The staff, headed by its director, Vanessa Ceceña, gives the latest news about the executive orders; reviews legal rights everyone has, including immigrants; and tells undocumented immigrants what they can do to begin to plan for potential detention and deportation.

Then audience members can ask questions, or if they prefer, they can talk to accredited personnel or an immigration attorney individually after the session.

The immigrants, many of whom live in blended families with legal and undocumented children, are asked to consider tough questions.

“Who can I trust with my children if I’m detained? Who can be their guardian? Who can pick up my last paycheck?” Ceceña said.

Staff members also help Legal Permanent Residents to apply for citizenship and to process DACA renewals, which they are urging young people to do.

Meanwhile, another department at Catholic Charities resettled 57 refugees in the San Diego region between Feb. 3, when a court blocked President Donald Trump’s first executive order, and March 16. These arrivals, most of whom had been vetted by U.S. agencies for at least two years, were primarily from Iraq and Afghanistan and joined family members already here.

Catholic Charities is funded by the federal government to resettle these refugees, and is the second largest provider of this service in the county.

One of the executive orders, which has not been challenged by the courts, slashes the number of refugees the U.S. admits this fiscal year from a total nationwide of 110,000 to 50,000.

As of mid-March, about 38,000 had arrived, leaving only 12,000 yet to be admitted for the rest of the fiscal year. The number Catholic Charities San Diego was allocated to receive dropped from 1,000 to 500 this year, leaving only 409 refugees still to arrive through the end of September, according to its director, Robert Moser.

Though still assessing the impact of this order, the director said that there will be staff layoffs given the significant reduction in arrivals.

The U.S. Catholic Church strongly opposes the executive orders and calls on Congress and President Trump to adopt immigration reform.

“The Catholic bishops of California and the United States support the federal government’s obligation to protect our borders and to uphold our immigration laws.

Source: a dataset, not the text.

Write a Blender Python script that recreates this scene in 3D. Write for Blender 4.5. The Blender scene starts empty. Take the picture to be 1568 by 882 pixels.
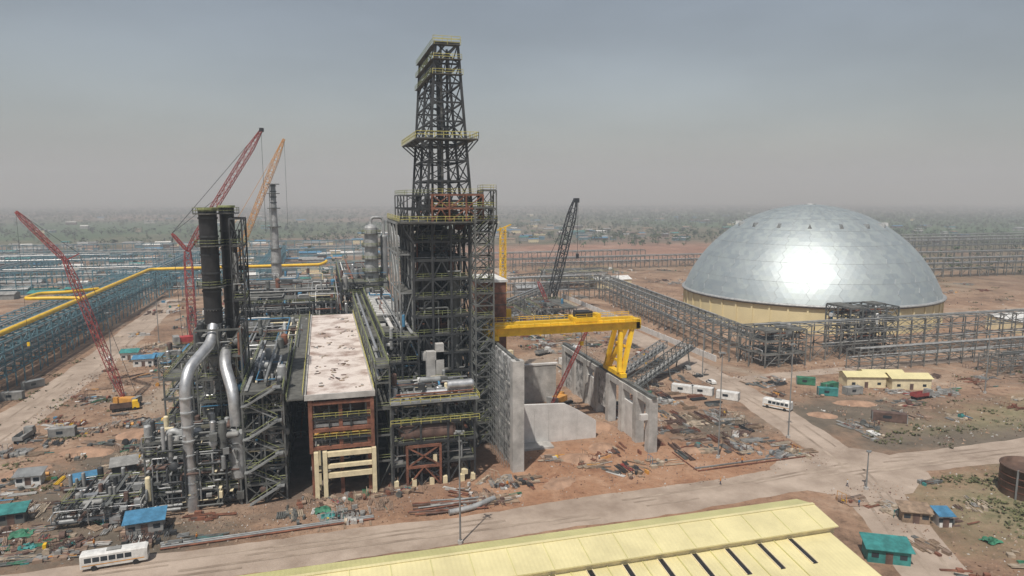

We also hold that these legal principles should always be at the service of human dignity and the common good of society,” the California Conference of Catholic Bishops said in a statement issued on Ash Wednesday.

“We are deeply concerned about the possibility of widespread deportations that will break up families and break down our communities … We seem to be turning away from our nation’s long history of renewal and innovation inspired by successive generations of immigrants and refugees.”